Brief —
Sort through the data and copy the lines holding the word "scene".

Data block —
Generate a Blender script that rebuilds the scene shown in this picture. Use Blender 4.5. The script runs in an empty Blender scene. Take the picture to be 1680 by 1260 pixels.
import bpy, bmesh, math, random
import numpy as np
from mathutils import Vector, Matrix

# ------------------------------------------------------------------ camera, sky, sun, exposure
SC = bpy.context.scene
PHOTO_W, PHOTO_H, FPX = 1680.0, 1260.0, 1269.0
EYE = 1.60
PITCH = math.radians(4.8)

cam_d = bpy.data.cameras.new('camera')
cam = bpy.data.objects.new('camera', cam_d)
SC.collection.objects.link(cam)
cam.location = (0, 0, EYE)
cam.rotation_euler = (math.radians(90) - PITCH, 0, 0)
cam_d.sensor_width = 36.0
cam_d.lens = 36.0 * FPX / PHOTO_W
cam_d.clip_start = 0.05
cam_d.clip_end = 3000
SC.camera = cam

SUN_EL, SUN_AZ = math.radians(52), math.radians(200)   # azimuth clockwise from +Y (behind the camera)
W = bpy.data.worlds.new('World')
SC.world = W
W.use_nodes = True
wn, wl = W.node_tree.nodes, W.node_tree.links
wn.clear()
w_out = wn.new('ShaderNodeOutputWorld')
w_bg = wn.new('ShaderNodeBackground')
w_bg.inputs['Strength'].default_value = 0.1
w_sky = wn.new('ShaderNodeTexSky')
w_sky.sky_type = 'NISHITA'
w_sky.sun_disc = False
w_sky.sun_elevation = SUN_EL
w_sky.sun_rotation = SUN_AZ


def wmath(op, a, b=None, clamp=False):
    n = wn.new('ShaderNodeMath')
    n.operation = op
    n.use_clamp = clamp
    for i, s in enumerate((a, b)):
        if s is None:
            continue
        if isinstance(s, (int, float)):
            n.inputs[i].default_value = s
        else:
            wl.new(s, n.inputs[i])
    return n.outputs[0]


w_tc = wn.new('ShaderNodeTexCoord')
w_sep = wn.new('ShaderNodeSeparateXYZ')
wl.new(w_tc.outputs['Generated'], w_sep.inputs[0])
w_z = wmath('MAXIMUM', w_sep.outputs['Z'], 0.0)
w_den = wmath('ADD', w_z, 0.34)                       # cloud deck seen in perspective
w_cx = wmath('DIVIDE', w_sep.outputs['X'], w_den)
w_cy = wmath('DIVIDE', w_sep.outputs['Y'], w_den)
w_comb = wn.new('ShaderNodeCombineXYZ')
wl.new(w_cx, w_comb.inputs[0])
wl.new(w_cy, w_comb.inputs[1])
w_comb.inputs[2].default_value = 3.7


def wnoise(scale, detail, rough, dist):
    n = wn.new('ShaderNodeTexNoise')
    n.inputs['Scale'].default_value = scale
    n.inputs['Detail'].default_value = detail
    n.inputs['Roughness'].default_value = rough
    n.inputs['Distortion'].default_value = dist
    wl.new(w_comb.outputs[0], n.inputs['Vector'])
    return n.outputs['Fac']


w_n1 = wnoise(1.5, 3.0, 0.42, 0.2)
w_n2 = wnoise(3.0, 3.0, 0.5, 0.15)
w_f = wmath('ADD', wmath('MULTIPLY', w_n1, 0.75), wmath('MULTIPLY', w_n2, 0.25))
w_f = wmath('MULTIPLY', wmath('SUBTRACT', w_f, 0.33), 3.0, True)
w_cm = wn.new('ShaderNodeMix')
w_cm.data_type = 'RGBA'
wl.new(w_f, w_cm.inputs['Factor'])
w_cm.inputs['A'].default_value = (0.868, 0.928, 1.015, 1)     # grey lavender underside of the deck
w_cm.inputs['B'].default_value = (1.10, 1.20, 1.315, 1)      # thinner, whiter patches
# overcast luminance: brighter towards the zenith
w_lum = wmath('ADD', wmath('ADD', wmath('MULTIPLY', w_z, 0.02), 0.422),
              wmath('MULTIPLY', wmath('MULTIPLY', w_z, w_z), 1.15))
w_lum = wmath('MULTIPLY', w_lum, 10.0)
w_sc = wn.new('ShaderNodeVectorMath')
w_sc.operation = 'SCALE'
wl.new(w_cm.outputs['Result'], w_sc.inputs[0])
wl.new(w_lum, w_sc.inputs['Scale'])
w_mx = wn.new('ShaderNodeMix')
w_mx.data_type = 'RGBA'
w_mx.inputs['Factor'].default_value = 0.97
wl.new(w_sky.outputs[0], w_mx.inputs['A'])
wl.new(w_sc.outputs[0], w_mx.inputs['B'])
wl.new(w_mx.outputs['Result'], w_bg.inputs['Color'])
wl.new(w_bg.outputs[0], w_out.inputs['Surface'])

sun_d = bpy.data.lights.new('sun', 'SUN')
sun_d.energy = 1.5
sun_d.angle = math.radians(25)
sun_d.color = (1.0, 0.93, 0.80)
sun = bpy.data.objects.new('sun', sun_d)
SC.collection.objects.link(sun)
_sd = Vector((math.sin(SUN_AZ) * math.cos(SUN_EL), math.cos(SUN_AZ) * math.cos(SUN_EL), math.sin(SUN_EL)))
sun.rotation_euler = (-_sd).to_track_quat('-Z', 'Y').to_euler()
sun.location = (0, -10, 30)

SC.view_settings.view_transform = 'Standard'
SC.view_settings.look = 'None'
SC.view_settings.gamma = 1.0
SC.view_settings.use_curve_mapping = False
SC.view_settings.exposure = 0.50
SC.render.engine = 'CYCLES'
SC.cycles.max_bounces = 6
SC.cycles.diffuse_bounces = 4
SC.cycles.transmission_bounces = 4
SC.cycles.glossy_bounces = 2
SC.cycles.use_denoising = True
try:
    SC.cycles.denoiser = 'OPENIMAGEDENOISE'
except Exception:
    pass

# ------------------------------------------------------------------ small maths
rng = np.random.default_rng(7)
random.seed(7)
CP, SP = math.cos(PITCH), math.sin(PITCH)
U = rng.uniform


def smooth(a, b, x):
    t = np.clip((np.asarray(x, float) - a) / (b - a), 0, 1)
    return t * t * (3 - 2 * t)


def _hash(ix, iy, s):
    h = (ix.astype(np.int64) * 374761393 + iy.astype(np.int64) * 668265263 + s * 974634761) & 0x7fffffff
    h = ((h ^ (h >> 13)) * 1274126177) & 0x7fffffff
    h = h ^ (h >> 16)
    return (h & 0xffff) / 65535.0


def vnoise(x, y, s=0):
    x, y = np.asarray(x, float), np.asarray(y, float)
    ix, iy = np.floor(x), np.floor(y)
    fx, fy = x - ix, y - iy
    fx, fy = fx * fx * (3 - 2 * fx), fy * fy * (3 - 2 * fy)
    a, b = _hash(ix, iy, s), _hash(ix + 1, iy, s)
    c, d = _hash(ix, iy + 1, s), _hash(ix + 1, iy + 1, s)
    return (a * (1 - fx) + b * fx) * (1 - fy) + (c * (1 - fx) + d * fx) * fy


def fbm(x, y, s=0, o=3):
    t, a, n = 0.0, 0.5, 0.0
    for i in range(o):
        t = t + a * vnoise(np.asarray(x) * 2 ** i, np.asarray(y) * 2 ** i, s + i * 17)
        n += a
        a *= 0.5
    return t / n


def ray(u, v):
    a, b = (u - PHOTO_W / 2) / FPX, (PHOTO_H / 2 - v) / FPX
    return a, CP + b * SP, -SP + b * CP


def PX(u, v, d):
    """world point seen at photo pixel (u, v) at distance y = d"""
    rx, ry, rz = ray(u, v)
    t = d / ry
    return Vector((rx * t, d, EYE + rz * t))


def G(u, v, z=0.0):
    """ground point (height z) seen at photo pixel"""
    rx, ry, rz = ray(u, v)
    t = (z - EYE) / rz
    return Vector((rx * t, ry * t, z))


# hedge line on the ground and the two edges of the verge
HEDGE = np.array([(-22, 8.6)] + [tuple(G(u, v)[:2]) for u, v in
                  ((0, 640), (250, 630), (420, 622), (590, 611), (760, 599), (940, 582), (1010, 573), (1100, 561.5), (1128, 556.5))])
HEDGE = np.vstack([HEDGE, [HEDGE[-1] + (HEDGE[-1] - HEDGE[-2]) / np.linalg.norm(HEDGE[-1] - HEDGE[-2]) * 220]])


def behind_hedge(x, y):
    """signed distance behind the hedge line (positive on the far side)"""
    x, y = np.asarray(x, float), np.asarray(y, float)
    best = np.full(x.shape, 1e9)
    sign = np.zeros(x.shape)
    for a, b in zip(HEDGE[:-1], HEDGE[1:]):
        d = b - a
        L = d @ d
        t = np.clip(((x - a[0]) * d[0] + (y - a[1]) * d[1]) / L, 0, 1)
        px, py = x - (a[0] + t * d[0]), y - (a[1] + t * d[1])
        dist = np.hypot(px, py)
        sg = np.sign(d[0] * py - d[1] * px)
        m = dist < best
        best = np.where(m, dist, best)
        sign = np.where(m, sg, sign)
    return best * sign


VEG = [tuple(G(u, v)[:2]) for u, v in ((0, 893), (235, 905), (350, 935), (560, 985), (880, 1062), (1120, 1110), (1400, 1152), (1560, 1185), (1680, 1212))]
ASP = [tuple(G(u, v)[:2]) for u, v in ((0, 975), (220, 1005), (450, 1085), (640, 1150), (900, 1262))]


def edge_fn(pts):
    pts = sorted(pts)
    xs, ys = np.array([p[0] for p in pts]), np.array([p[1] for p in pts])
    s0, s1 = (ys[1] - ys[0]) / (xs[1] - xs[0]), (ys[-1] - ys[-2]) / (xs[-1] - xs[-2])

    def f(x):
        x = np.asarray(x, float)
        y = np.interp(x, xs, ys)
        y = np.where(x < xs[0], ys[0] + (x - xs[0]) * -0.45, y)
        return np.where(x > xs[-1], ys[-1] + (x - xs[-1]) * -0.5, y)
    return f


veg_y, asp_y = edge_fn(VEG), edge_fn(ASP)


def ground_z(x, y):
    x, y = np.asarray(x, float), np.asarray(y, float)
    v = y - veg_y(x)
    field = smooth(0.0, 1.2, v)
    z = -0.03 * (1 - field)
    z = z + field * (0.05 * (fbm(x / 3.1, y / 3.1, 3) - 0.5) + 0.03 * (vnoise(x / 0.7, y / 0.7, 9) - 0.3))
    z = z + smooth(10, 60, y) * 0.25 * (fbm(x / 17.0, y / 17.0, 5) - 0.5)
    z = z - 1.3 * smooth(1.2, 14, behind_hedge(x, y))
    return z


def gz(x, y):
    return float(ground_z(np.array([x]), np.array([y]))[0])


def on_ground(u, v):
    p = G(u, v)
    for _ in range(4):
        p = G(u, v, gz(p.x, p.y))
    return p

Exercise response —
Generate a Blender script that rebuilds the scene shown in this picture. Use Blender 4.5. The script runs in an empty Blender scene. Take the picture to be 1680 by 1260 pixels.
SC = bpy.context.scene